In this year on the road i came across plenty of outright bigots. Very few of them were where, or whom, one might expect. The majority of them were accidentally bigoted, rather than dedicated to a hatred. i helped some of them–thereby hopefully all of us–by tactfully asserting my own truths in turn. i have even been approached by several discrete, ignorant but respectful people who’d decided i was a safe weirdo from whom to seek information about the marginalized. (Ask me sometime about the Trump voters who didn’t understand why their kid wants to be a “they”. It was amazing, honestly.) i witnessed three physical fights, none of which were about anything i’ve discussed here (two of which involved guns, however). And not once, not at all did i feel threatened. By anyone. Please read that again, keeping in mind my initial racial caveat, but also that i present female and am nearly always completely alone. In wildernesses, cities, red states, blue states, campgrounds, countrysides, coasts, deserts, on hiking trails, unceded territories and public lands: i was not once in danger due to another human, except of inevitable heartbreak.

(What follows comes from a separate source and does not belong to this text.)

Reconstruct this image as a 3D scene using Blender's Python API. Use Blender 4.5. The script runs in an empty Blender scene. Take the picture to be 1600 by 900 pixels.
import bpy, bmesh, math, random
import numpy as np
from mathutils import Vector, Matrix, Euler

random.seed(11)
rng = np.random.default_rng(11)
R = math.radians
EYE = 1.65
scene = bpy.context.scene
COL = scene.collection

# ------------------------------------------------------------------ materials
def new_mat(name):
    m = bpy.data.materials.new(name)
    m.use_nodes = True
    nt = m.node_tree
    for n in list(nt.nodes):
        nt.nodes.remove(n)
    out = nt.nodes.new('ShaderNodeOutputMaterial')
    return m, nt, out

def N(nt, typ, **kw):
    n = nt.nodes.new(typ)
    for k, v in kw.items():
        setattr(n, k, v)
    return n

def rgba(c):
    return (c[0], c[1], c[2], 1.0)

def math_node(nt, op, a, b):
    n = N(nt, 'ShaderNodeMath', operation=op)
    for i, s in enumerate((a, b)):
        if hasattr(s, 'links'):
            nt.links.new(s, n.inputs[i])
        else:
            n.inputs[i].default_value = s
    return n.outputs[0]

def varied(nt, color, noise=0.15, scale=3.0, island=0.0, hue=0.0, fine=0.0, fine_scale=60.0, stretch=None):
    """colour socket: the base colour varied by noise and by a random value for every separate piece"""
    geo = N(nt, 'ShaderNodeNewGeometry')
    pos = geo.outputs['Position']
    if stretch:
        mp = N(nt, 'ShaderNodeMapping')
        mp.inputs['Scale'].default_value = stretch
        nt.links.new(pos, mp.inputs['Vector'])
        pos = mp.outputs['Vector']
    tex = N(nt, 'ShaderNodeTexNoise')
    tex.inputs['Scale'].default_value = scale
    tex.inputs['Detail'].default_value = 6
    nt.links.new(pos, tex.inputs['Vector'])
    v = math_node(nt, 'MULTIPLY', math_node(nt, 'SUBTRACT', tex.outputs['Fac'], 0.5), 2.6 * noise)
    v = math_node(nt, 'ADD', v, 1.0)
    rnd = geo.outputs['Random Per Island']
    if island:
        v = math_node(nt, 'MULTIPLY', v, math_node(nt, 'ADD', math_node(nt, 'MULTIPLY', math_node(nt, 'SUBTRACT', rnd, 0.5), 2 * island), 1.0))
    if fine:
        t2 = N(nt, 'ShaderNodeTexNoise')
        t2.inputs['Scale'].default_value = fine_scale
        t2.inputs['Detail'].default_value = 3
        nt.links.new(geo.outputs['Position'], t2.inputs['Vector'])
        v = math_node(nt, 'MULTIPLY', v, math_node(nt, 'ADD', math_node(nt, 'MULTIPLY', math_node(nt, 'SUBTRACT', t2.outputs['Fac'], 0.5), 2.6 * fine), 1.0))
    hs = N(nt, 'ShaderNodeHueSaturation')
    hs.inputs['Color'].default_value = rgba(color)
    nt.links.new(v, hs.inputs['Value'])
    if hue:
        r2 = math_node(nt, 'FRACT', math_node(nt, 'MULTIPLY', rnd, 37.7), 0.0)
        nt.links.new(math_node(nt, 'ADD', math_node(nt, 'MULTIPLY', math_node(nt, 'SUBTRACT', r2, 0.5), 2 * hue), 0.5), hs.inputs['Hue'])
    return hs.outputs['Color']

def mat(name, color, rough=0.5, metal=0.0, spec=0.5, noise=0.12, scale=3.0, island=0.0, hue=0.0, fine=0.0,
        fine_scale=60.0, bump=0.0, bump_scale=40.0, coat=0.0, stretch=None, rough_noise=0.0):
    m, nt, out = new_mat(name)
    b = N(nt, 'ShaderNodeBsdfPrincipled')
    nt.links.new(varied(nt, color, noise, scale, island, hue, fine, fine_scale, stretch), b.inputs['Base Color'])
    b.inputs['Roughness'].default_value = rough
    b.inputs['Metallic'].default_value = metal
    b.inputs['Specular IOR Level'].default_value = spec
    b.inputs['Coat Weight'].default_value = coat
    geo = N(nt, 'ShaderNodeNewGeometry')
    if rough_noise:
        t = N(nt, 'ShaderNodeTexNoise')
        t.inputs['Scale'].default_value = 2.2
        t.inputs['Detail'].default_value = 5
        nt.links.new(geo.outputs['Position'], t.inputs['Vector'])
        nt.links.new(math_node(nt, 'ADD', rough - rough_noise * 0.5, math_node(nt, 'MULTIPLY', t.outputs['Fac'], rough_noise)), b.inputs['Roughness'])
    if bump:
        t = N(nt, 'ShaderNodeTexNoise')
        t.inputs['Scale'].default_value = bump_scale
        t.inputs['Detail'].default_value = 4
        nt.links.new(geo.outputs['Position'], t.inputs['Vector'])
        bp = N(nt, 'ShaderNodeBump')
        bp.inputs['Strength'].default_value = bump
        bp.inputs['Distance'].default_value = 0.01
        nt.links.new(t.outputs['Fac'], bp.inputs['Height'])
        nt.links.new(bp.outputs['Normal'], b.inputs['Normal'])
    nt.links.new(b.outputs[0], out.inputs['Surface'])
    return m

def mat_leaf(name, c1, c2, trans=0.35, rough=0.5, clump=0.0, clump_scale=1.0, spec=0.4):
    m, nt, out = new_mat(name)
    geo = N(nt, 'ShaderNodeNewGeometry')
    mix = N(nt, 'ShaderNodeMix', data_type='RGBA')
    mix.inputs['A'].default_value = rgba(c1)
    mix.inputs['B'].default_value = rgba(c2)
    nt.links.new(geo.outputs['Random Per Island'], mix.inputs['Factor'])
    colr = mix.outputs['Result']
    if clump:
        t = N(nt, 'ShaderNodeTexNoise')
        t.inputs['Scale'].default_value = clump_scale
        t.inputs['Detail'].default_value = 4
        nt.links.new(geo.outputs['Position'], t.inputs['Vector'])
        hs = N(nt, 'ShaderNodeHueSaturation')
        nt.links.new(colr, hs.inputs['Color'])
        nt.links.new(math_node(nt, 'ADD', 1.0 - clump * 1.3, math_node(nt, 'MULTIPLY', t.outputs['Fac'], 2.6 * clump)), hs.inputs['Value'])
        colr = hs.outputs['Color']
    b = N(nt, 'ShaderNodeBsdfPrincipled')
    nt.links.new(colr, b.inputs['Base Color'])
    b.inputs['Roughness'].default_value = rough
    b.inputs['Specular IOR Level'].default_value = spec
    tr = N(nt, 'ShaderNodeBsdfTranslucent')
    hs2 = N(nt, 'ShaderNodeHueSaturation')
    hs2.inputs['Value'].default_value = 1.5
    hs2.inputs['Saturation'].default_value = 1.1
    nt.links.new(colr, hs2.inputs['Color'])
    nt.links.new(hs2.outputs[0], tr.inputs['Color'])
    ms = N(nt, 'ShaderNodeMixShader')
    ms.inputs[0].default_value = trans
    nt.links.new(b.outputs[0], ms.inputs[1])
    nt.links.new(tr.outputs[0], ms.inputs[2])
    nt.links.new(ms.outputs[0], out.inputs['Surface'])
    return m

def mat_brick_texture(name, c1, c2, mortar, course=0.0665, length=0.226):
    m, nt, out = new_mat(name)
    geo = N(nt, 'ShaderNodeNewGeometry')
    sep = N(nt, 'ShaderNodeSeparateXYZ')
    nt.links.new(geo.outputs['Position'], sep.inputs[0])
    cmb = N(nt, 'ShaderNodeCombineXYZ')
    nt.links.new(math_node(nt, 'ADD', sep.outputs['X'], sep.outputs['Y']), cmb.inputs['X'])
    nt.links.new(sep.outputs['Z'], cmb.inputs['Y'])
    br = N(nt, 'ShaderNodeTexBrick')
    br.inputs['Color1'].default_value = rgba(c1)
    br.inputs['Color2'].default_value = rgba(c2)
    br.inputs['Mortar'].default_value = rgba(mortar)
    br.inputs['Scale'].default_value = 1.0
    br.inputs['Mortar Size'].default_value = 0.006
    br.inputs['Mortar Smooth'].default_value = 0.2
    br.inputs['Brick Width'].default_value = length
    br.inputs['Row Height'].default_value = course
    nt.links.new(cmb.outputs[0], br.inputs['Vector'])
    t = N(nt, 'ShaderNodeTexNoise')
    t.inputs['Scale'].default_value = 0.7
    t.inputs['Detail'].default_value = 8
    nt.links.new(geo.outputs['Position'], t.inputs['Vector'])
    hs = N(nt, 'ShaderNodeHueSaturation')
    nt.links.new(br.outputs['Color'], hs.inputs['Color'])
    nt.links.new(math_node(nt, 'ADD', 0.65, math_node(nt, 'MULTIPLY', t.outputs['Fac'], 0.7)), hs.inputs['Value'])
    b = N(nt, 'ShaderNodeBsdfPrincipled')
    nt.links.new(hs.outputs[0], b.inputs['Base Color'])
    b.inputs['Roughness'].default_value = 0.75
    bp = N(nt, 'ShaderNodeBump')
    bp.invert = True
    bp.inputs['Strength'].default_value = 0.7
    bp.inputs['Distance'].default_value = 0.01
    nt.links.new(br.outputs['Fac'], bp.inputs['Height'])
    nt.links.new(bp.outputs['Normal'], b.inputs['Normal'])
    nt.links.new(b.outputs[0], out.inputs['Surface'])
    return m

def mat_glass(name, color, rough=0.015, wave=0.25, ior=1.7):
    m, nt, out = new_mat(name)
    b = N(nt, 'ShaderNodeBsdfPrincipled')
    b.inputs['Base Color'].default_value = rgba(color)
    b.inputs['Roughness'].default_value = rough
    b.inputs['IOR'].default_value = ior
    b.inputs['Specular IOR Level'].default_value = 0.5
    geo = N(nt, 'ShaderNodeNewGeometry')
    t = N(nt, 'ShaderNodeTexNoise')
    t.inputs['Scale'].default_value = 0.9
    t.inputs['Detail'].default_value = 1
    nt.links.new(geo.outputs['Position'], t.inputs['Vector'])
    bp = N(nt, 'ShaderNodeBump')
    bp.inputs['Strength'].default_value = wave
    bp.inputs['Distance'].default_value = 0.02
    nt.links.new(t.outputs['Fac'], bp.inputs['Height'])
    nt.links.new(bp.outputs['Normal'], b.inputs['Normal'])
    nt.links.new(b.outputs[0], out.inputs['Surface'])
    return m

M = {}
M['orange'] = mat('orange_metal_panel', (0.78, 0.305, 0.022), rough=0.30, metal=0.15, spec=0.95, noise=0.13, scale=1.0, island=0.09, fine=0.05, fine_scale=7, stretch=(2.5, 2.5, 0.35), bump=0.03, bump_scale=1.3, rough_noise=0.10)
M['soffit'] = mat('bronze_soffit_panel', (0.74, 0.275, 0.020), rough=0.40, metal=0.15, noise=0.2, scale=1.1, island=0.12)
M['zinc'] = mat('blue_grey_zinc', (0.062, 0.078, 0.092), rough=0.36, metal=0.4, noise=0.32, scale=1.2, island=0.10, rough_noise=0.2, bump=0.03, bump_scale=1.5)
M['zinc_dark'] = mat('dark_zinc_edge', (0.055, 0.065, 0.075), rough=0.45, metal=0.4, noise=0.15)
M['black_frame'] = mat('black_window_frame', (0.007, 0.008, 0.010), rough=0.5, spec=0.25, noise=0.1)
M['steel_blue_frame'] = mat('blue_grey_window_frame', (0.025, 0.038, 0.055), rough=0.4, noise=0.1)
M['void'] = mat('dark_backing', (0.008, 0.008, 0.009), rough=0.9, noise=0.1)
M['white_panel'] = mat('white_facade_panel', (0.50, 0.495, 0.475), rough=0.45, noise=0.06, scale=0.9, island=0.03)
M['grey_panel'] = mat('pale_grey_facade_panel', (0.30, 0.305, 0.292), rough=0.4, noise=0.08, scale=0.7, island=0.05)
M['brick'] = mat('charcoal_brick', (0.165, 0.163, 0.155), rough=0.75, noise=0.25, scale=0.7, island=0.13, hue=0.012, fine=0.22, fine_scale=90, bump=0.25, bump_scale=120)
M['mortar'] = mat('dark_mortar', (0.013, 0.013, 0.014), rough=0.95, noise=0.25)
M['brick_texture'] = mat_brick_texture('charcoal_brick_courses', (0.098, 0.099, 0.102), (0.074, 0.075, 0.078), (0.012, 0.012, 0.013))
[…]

Tl;dr: for as much as we all hate each other in our homes and online, there’s not a lot of it in real life. The best aspect of my year was learning this truth, leaving the internet enclave, and letting go of my ire, all so that i could be kind to strangers, and maybe even sway some opinions once in a while. Boots on the ground, community first. i’m not proud to be an American, but i am proud to be your neighbor.


Travel is fatal to prejudice, bigotry, and narrow-mindedness, and many of our people need it sorely on these accounts. Broad, wholesome, charitable views of men and things cannot be acquired by vegetating in one little corner of the earth all one’s lifetime.”

Mark Twain

*with one predictable exception: ACAB.

2 thoughts on “un aniversario japi

  1. “There is simply no rubric for the marvelous.” is one of those gorgeous sentences you write and I then want to print out and put on a wall.

    I admire you for putting yourself out there, looking with an open heart, and accepting what you found gracefully and truthfully.

    Also, will you please share the story of the Trump voters who wanted to know about their child being non-binary? I’d be so curious to hear it!